Blog by Sumana Harihareswara, Changeset founder

26 Dec 2005, 22:52 p.m.

Clutter Chronicles

Hi, reader. I wrote this in 2005 and it's now more than five years old. So it may be very out of date; the world, and I, have changed a lot since I wrote it! I'm keeping this up for historical archive purposes, but the me of today may 100% disagree with what I said then. I rarely edit posts after publishing them, but if I do, I usually leave a note in italics to mark the edit and the reason. If this post is particularly offensive or breaches someone's privacy, please contact me.

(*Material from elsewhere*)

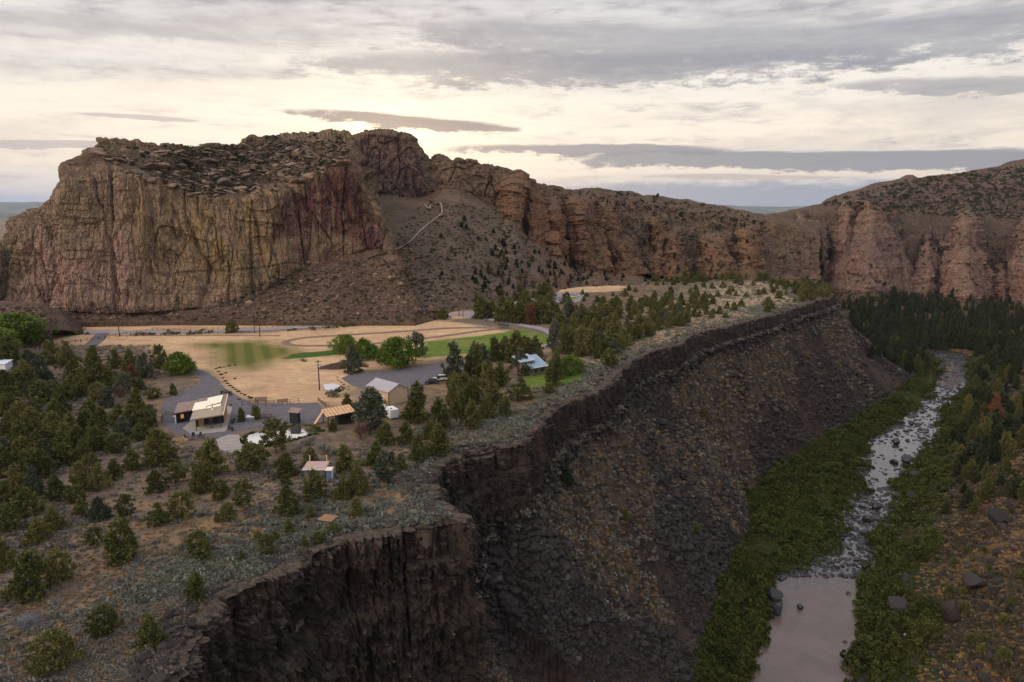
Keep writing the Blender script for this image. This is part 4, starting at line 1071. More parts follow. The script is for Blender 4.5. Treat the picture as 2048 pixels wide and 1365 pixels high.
# boulders of the scree
sel = take(vis & i_tal & (s0 > .03) & (u_ < np.clip(.95-2.2*np.clip(clg-.62*s0+.36, 0, 1)-2.2*np.clip(ch2-.05, 0, .36), .06, 1)), 48000)
rocks = [rock_mesh('boulder_shape', 40+i, 2 if i < 4 else 1) for i in range(8)]
for r__ in rocks: r__.materials.append(M_BOU)
n = len(sel); sz = np.clip(rng.lognormal(-.25, .48, n)*(.72+r_[sel]/360)*(1-1.1*np.clip(ch2[sel], -.45, .4)), .3, 3.2)*np.where(rng.uniform(size=n) < .02, 1.6, 1.0)
scatter('scree_boulders', np.c_[x_[sel], y_[sel], zq[sel]+sz*.10], sz[:, None]*rng.uniform(.75, 1.25, (n, 3)), rng.uniform(0, 6.28, n), rng.integers(0, 8, n), rocks, M_BOU,
        'dark lava boulders of the scree slope below the plateau cliff', 'boulders', rng.uniform(-.5, .5, (n, 2)))
# rocks strewn on the right bank and its slope
sel = take(vis & i_right & ~i_riv & (dW0 > 3) & (y_ < 520) & (u_ < .30+.5*np.clip(cl+.1, 0, 1)) & (u_ > .02), 6500); n = len(sel); sz = np.clip(rng.lognormal(-.2, .5, n)*(.7+r_[sel]/420), .4, 4.0)
scatter('slope_rocks', np.c_[x_[sel], y_[sel], zq[sel]], sz[:, None]*rng.uniform(.75, 1.25, (n, 3)), rng.uniform(0, 6.28, n), rng.integers(0, 8, n), rocks, M_BOU,
        'brown broken rocks strewn over the slope right of the river', 'rocks', rng.uniform(-.4, .4, (n, 2)))
# rim blocks
sel = take(vis & i_in & (dF0 < 5.5) & (dF0 > .3) & (u_ < .55), 7000); n = len(sel); sz = np.clip(rng.lognormal(-.35, .5, n)*(.7+r_[sel]/400), .35, 2.6)
scatter('rim_rocks', np.c_[x_[sel], y_[sel], np.maximum(zq[sel], -0.6)+.15], sz[:, None]*rng.uniform(.75, 1.3, (n, 3))*np.array([1, 1, .7]), rng.uniform(0, 6.28, n), rng.integers(0, 8, n), rocks, M_BOU,
        'broken lava blocks along the top edge of the cliff', 'rocks', rng.uniform(-.3, .3, (n, 2)))
# sage and dry grass
sage = [clump_mesh('sage_shape', 60+i, 70, .16, .62) for i in range(5)]; tuft = [clump_mesh('tuft_shape', 70+i, 46, .17, .5, .42, 1.3) for i in range(4)]
sel = take(mesa_ok & (u_ < .62*np.clip(.45+cl*1.1, .08, 1)), 36000); n = len(sel); sz = np.clip(rng.lognormal(-.32, .35, n)*(.80+r_[sel]/520), .3, 2.2)
scatter('sagebrush', np.c_[x_[sel], y_[sel], zq[sel]], sz[:, None]*np.array([1, 1, .95]), rng.uniform(0, 6.28, n), rng.integers(0, 5, n), sage, L_SAGE, 'grey sagebrush covering the juniper plateau', 'sagebrush')
sel2 = take(mesa_ok & (u_ > .62) & (u_ < .62+.36*np.clip(.6-cl2*1.6, .08, 1)), 26000); n = len(sel2); sz = np.clip(rng.lognormal(-.5, .3, n)*(.8+r_[sel2]/500), .25, 1.6)
scatter('dry_grass', np.c_[x_[sel2], y_[sel2], zq[sel2]], sz, rng.uniform(0, 6.28, n), rng.integers(0, 4, n), tuft, L_GRAS, 'tufts of dry golden grass between the sagebrush', 'grass')
# pale blue sage thick along the rim
sel = take(mesa_ok & (dF0 < 26) & (u_ > .5) & (u_ < .5+.5*np.clip(.9-dF0/26+cl*.7, 0, 1)) & (r_ > 95), 8000); n = len(sel); sz = np.clip(rng.lognormal(0, .3, n)*(.9+r_[sel]/430), .4, 2.8)
scatter('rim_sagebrush', np.c_[x_[sel], y_[sel], zq[sel]], sz, rng.uniform(0, 6.28, n), rng.integers(0, 5, n), sage, L_SAGB, 'pale silver sagebrush crowding the cliff edge', 'sagebrush')
sel = take(vis & i_tal & (clg-.62*s0+.36 > .02) & (u_ < .42*np.clip(.6+cl, .2, 1)), 12000); n = len(sel); sz = np.clip(rng.lognormal(0, .35, n)*(.8+r_[sel]/350), .4, 3)
scatter('slope_sagebrush', np.c_[x_[sel], y_[sel], zq[sel]], sz, rng.uniform(0, 6.28, n), rng.integers(0, 5, n), sage, L_SAGE, 'grey brush on the upper canyon slope under the cliff', 'brush')
sel = take(vis & i_tal & (clg-.62*s0+.36 > .06) & (u_ > .5) & (u_ < .72), 7000); n = len(sel); sz = np.clip(rng.lognormal(-.3, .35, n)*(.8+r_[sel]/350), .4, 2)
scatter('slope_grass', np.c_[x_[sel], y_[sel], zq[sel]], sz, rng.uniform(0, 6.28, n), rng.integers(0, 4, n), tuft, L_GRAS, 'dry grass streaks on the upper canyon slope', 'grass')
# willow thicket on both banks
wil = [lumps_mesh('willow_shape', 80+i, 7, 420, .085) for i in range(5)]
bank_l = ~i_in & ~i_tal & ~i_riv & ~i_right & (y_ < 560); bank_r = i_right & ~i_riv & (dW0 < 17+8*cl) & (y_ < 500)
sel = take(vis & (((bank_l | bank_r) & (u_ < .50*np.clip(.75+cl*1.8, .10, 1))) | (i_riv & (PYs_ < 1150) & (dW0 < .8+2.2*np.clip(cl2*3+.3, 0, 1)) & (u_ > .6))), 8500); n = len(sel); sz = np.clip(rng.lognormal(1.0, .42, n)*(.75+r_[sel]/900), 1.1, 7.5)
scatter('willow_thicket', np.c_[x_[sel], y_[sel], zq[sel]-.2], sz[:, None]*np.array([1, 1, .8]), rng.uniform(0, 6.28, n), rng.integers(0, 5, n), wil, L_WIL, 'green willow thicket lining both river banks', 'willows')
sel = take(vis & (bank_l | bank_r) & (dW0 > .3) & (u_ > .5), 9000); n = len(sel); sz = np.clip(rng.lognormal(-.1, .3, n)*(.8+r_[sel]/450), .4, 2.2)
scatter('bank_sedge', np.c_[x_[sel], y_[sel], zq[sel]], sz, rng.uniform(0, 6.28, n), rng.integers(0, 4, n), tuft, L_SEDG, 'yellow-green sedge and grass between the willows', 'grass')
sel = take(vis & i_right & (dW0 > 12) & (y_ < 560) & (u_ > .3) & (u_ < .70) & (cl > -.3), 12000); n = len(sel); sz = np.clip(rng.lognormal(0, .4, n)*(.8+r_[sel]/400), .5, 3)
scatter('bank_brush', np.c_[x_[sel], y_[sel], zq[sel]], sz, rng.uniform(0, 6.28, n), rng.integers(0, 5, n), sage, L_DBSH, 'dull brown and green brush on the slope right of the river', 'brush')
sel = take(vis & i_right & (dW0 > 14) & (y_ < 460) & (u_ > .62) & (u_ < .9) & (cl2 > -.3), 10000); n = len(sel); sz = np.clip(rng.lognormal(-.3, .35, n)*(.8+r_[sel]/400), .4, 2)
scatter('bank_grass', np.c_[x_[sel], y_[sel], zq[sel]], sz, rng.uniform(0, 6.28, n), rng.integers(0, 4, n), tuft, L_GRAS, 'dry grass on the slope right of the river', 'grass')
# river stones
isr = i_riv & vis & ((PYs_ < 1165)); pool = (in_poly(PXs, PYs_, [(1745, 895), (1835, 895), (1830, 930), (1790, 985), (1740, 985), (1735, 940)]))
sel = take(isr & (u_ < np.where(pool, .07, .50)*np.clip(1.15-.05*dW0+cl*.9, .2, 1)), 7000); n = len(sel); sz = np.clip(rng.lognormal(.10, .45, n)*(.75+r_[sel]/560), .5, 3.6)
edge = take((~i_riv) & vis & (dW0 < 1.6) & (u_ < .5) & (PYs_ < 1200) & ~i_tal, 900)
scatter('river_stones', np.c_[x_[sel], y_[sel], -60+sz*.02], sz[:, None]*rng.uniform(.7, 1.3, (n, 3))*np.array([1, 1, .75]), rng.uniform(0, 6.28, n), rng.integers(0, 8, n), rocks, M_RIV,
        'wet grey stones choking the rapids of the river', 'stones', rng.uniform(-.2, .2, (n, 2)))

# shrubs dotting the slopes of the big rocks
def hill_points(polys, n, seed, ok=None):
    r = random.Random(seed); o = []
    for poly, k_ in polys:
        xs = [p[0] for p in poly]; ys = [p[1] for p in poly]; c_ = 0; t_ = 0
        while c_ < k_ and t_ < k_*8:
            t_ += 1; a, b_ = r.uniform(min(xs), max(xs)), r.uniform(min(ys), max(ys))
            if not in_poly(np.array([a]), np.array([b_]), poly)[0]: continue
            p_, d_, s_ = pick(a, b_)
            if p_ is None or s_ < 0: continue
            o.append((*p_, d_, a, b_)); c_ += 1
    return np.array(o)
hp = hill_points([([(850, 400), (1000, 420), (1200, 540), (1260, 580), (960, 610), (780, 560), (790, 470)], 1500), ([(360, 645), (560, 540), (760, 515), (940, 600), (930, 640)], 1100),
                  ([(330, 300), (500, 280), (690, 285), (700, 330), (420, 395), (300, 360)], 3000), ([(1640, 410), (1820, 358), (2048, 330), (2048, 440), (1820, 430)], 1500),
                  ([(1200, 395), (1500, 430), (1500, 540), (1300, 560), (1100, 500)], 900), ([(0, 612), (360, 625), (360, 642), (0, 640)], 250), ([(1560, 570), (2048, 600), (2048, 620), (1640, 590)], 250)], 0, 3)
n = len(hp); sz = np.clip(rng.lognormal(.45, .4, n)*(hp[:, 3]/500), .7, 6)
scatter('hillside_brush', hp[:, :3], sz, rng.uniform(0, 6.28, n), rng.integers(0, 5, n), sage, L_DBSH, 'dark low brush dotted over the rocky hillsides', 'brush')
hp = hill_points([([(380, 640), (560, 545), (740, 520), (940, 610), (900, 635)], 600), ([(640, 510), (800, 480), (1000, 500), (950, 600), (700, 560)], 120), ([(330, 320), (690, 300), (700, 330), (420, 395), (300, 360)], 160), ([(60, 612), (420, 622), (420, 640), (60, 640)], 120)], 0, 4)
n = len(hp); sz = np.clip(rng.lognormal(.35, .5, n)*(hp[:, 3]/420), .6, 6)
scatter('hillside_rocks', hp[:, :3], sz[:, None]*rng.uniform(.7, 1.3, (n, 3)), rng.uniform(0, 6.28, n), rng.integers(0, 8, n), [rock_mesh('tuff_shape', 20+i, 1) for i in range(8)], M_TUF,
        'brown fallen rocks on the scree under the big cliff', 'rocks', rng.uniform(-.4, .4, (n, 2)))

# brush clinging to the ledges of the lava cliff
cv = V.reshape(Sx.shape[0], ns, 3)[len(zrow)+20:len(zrow)+nface+6:2, ::2].reshape(-1, 3); g_n = np.cross(np.gradient(V.reshape(Sx.shape[0], ns, 3), axis=0), np.gradient(V.reshape(Sx.shape[0], ns, 3), axis=1)); g_n /= np.linalg.norm(g_n, axis=-1, keepdims=True)+1e-9
up_ = np.abs(g_n[..., 2])[len(zrow)+20:len(zrow)+nface+6:2, ::2].ravel()
k_ = np.nonzero((up_ > .5) & (rng.uniform(size=len(up_)) < .16))[0]; k_ = rng.permutation(k_)[:4200]; n = len(k_)
scatter('cliff_brush', cv[k_], np.clip(rng.lognormal(-.3, .4, n), .3, 2.2), rng.uniform(0, 6.28, n), rng.integers(0, 5, n), sage, L_DBSH, 'dry brush clinging to the ledges of the lava cliff', 'brush')
k_ = rng.permutation(np.nonzero(up_ > .45)[0])[:3500]; n = len(k_); sz = np.clip(rng.lognormal(-.3, .4, n), .3, 2.0)
scatter('ledge_rubble', cv[k_], sz[:, None]*rng.uniform(.7, 1.3, (n, 3)), rng.uniform(0, 6.28, n), rng.integers(0, 8, n), rocks, M_BOU, 'rubble lying on the ledges of the lava cliff', 'rocks')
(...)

When I think about the word "clutter," I think that I like the sound of the word, and that I like "decluttering" as well. But then I remember that the Clutter family was the Midwestern clan whose murder formed the premise of Capote's book In Cold Blood. And then talk of joyous decluttering seems in bad taste.

In any event, I've been culling and sorting in preparation for the move. Thank goodness that Frances has opened her garage to long-term storage for Leonard and me; I'd feel wrong lugging my high school journalism clippings to whatever tiny garret we end up renting.

It'll be great to use the sewing machine that Leonard, Frances, John, Susie, and Rachel got me; thank you. Once I mend that pile of clothes in my closet, Leonard and I will be able to pick more effectively which clothes to take east.

On the train back from Bakersfield, as I read the D.H. Lawrence that Frances and Rachel got me (thank you!) and thought about all the things I have to do, I fell into conversation with the fellow next to me, a philosophy professor on his way to interview for a new job at the New York City convention of the American Philosophical Association. He told me about the weird letter from a prospective student who figured that he knew philosophy because he'd read Nietzsche and Rand. He told me of the university-wide essay contest that kept a requirement that the submitted essays had to have been written for a class so the judges wouldn't have to read thirty triumphalist Objectivist rants. And he told me about the student who plagiarized an entire paper from one of Kant's lesser-known works in a class taught by a Kant scholar. And he told me, once I'd mentioned the NYC intimidation factor:

"New York City is so big that it seems like it might kill you. But just remember that it has failed to kill many, many people stupider than you."

The fear of the difficult is just another decadence that I should dismiss, just another piece of clutter to toss.